Ce qui frappe dans ce nouvel album, outre sa facilité d’accès, c’est l’homogénéité de son humeur, son côté solaire, entièrement lié à son classicisme justement. Et cette approche décomplexée de l’aspect classique de son art, jusque là jamais embrassé avec autant de naturel, ne l’affadit pas un seul instant. On reste béat devant la luminescence de titres comme “Turn You On” ou “Faith”, ou devant l’évidence mélodique de la chanson titre, de “Look Into The Sky” ou plus encore de l’immense “Sunrise Dolls”. Et l’exécution en groupe renforce considérablement l’impact de son écriture, contraignant l’auteur halluciné à une rigueur musicale parfaitement maîtrisée, ne jouant plus pour lui mais avec les autres, s’imposant un cadre resserré dans lequel il lui resterait un champ suffisant pour laisser éclater son ébouriffante soif de chanson. Ce qui ne signifie pas pour autant que ce champ est étriqué. Et c’est sa très grand force, s’il ne peut plus déborder sur les côtés, il va donc s’extirper du marécage dans lequel il risquait de se noyer, et en profiter pour tirer son monde vers le haut, avec pour seul objectif une rigueur musicale toute entière dévouée à l’émotion du moment. Et faire de The Lonely Astronauts un groupe robuste et facile, en qui il voue une confiance aveugle et sur lequel il s’appuie intégralement. Libéré des carcans imposés par ses expérimentations sonores, le chanteur n’a plus qu’à s’inviter en barde, offrant ce qu’il sait faire le mieux, des chansons toutes simples. Et belles surtout, très belles même.

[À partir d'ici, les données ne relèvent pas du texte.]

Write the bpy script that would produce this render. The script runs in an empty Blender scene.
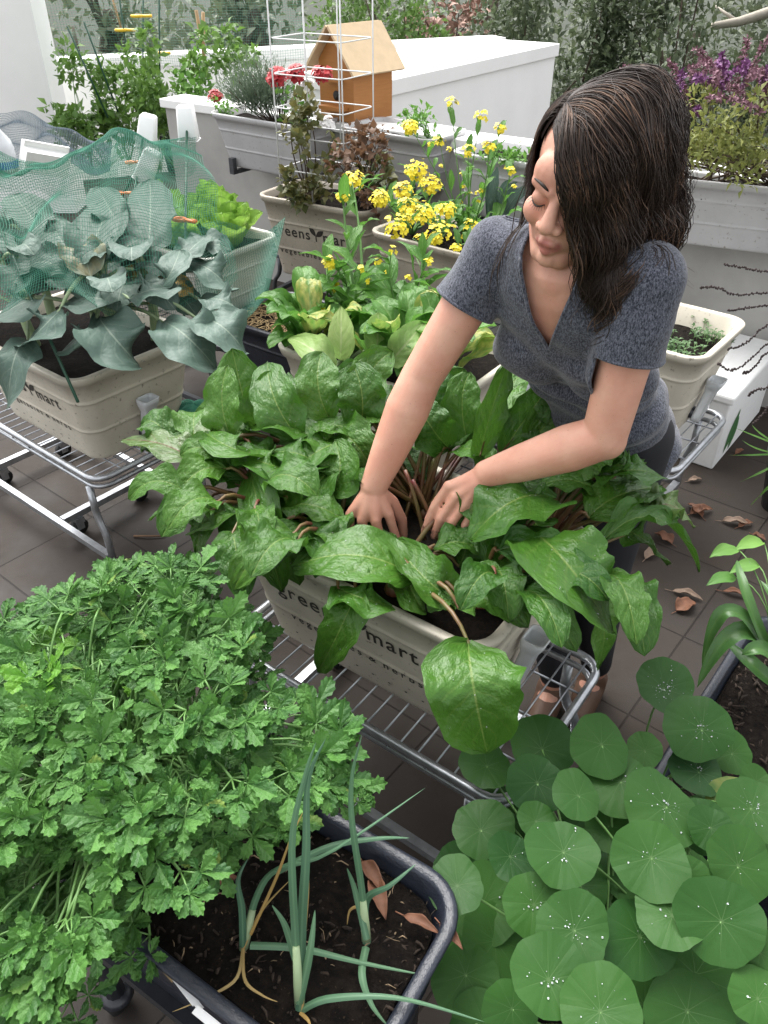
import bpy, math, random
from mathutils import Vector as V, Matrix, noise
R = math.radians
C = bpy.context.scene.collection
PI = math.pi
# ------------------------------------------------------------------ camera
H = 1.80; PITCH = R(36); F = 797.0
cp, sp = math.cos(PITCH), math.sin(PITCH)
CAM = V((0, 0, H))
def ray(u, v):
    x = (u-384)/F; y = (512-v)/F
    return V((x, cp+y*sp, -sp+y*cp))
def at(u, v, z):            # photo point on a horizontal plane of height z
    r = ray(u, v); t = (z-H)/r.z
    return V((r.x*t, r.y*t, z))
def dp(u, v, t):            # photo point at depth t
    return CAM + ray(u, v)*t
def proj(p):
    q = p-CAM; d = q.y*cp-q.z*sp; up = q.y*sp+q.z*cp
    return (384+q.x/d*F, 512-up/d*F)
cd = bpy.data.cameras.new('camera'); cam = bpy.data.objects.new('camera', cd); C.objects.link(cam)
cam.location = CAM; cam.rotation_euler = (PI/2-PITCH, 0, 0)
cd.sensor_fit = 'VERTICAL'; cd.sensor_height = 36; cd.lens = F/1024*36; cd.clip_end = 500; cd.clip_start = .02
S = bpy.context.scene; S.camera = cam
# ------------------------------------------------------------------ light
w = bpy.data.worlds.new("World"); S.world = w; w.use_nodes = True
nt = w.node_tree; bg = nt.nodes['Background']
sk = nt.nodes.new('ShaderNodeTexSky'); sk.sky_type = 'NISHITA'; sk.sun_disc = False
SE, SR = R(60), R(-28)
sk.sun_elevation = SE; sk.sun_rotation = SR; sk.air_density = 1.0; sk.dust_density = 3.0
hs = nt.nodes.new('ShaderNodeHueSaturation'); hs.inputs['Saturation'].default_value = .10
nt.links.new(sk.outputs[0], hs.inputs['Color']); nt.links.new(hs.outputs[0], bg.inputs[0]); bg.inputs[1].default_value = .15
sd = bpy.data.lights.new('sun', 'SUN'); sun = bpy.data.objects.new('sun', sd); C.objects.link(sun)
sd.energy = 1.45; sd.angle = R(45); sd.color = (1, .97, .92)
# broad cloud-softened sun high beyond the terrace, a little to the left
dirv = V((math.sin(SR)*math.cos(SE), math.cos(SR)*math.cos(SE), math.sin(SE)))
sun.rotation_euler = (-dirv).to_track_quat('-Z', 'Y').to_euler()
S.view_settings.view_transform = 'Standard'; S.view_settings.look = 'None'; S.view_settings.gamma = 1
S.view_settings.exposure = 1.58; S.view_settings.use_curve_mapping = False
S.render.engine = 'CYCLES'
# ------------------------------------------------------------------ materials
class NT:
    def __init__(s, name):
        s.m = bpy.data.materials.new(name); s.m.use_nodes = True; s.t = s.m.node_tree; s.n = s.t.nodes
        s.p = s.n['Principled BSDF']; s.out = s.n['Material Output']
    def node(s, typ, **kw):
        n = s.n.new('ShaderNode'+typ)
        for k, v in kw.items(): setattr(n, k, v)
        return n
    def put(s, inp, v):
        if hasattr(v, 'is_output') or isinstance(v, bpy.types.NodeSocket): s.t.links.new(v, inp)
        else:
            if isinstance(v, (tuple, list)) and len(v) == 3 and len(inp.default_value) == 4: v = (*v, 1)
            inp.default_value = v
    def math(s, op, a, b=0.0, c=None, clamp=False):
        n = s.node('Math', operation=op, use_clamp=clamp); s.put(n.inputs[0], a); s.put(n.inputs[1], b)
        if c is not None: s.put(n.inputs[2], c)
        return n.outputs[0]
    def mix(s, f, a, b):
        n = s.node('MixRGB'); s.put(n.inputs[0], f); s.put(n.inputs[1], a); s.put(n.inputs[2], b); return n.outputs[0]
    def noise(s, scale, detail=3, rough=.55, vec=None, out=0):
        n = s.node('TexNoise'); n.inputs['Scale'].default_value = scale; n.inputs['Detail'].default_value = detail
        n.inputs['Roughness'].default_value = rough
        if vec is not None: s.put(n.inputs['Vector'], vec)
        return n.outputs[out]
    def ramp(s, f, lo, hi):
        n = s.node('MapRange'); n.clamp = True; s.put(n.inputs[0], f); n.inputs[1].default_value = lo; n.inputs[2].default_value = hi
        return n.outputs[0]
    def bump(s, h, strength, dist=.01):
        n = s.node('Bump'); s.put(n.inputs['Height'], h); n.inputs['Strength'].default_value = strength; n.inputs['Distance'].default_value = dist
        s.t.links.new(n.outputs[0], s.p.inputs['Normal']); return n.outputs[0]
    def obj(s): return s.node('TexCoord').outputs['Object']
    def uv(s): return s.node('TexCoord').outputs['UV']
    def island(s): return s.node('NewGeometry').outputs['Random Per Island']
    def set(s, col=None, rough=None, metal=None, spec=None):
        if col is not None: s.put(s.p.inputs['Base Color'], col)
        if rough is not None: s.put(s.p.inputs['Roughness'], rough)
        if metal is not None: s.put(s.p.inputs['Metallic'], metal)
        if spec is not None: s.put(s.p.inputs['Specular IOR Level'], spec)
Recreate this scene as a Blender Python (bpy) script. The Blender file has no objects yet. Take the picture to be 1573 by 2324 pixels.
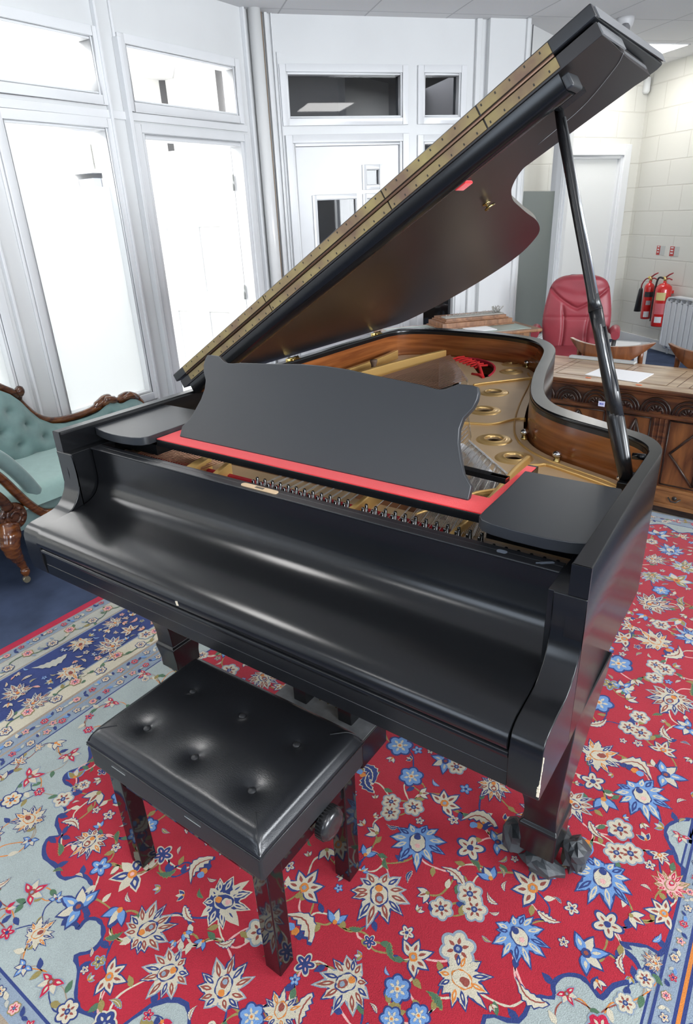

L’animal sauvage a trouvé une meute au sein de laquelle s’épanouir et s’exprimer le plus naturellement possible. Et finalement, Joseph Arthur, apaisé, délivré de ses démons, a enfin réussi à créer le grand album de pop-folk que nous attendions de lui depuis très longtemps, un disque à la fois modeste et magistral. Un disque à l’image de son auteur aujourd’hui, profond et avenant.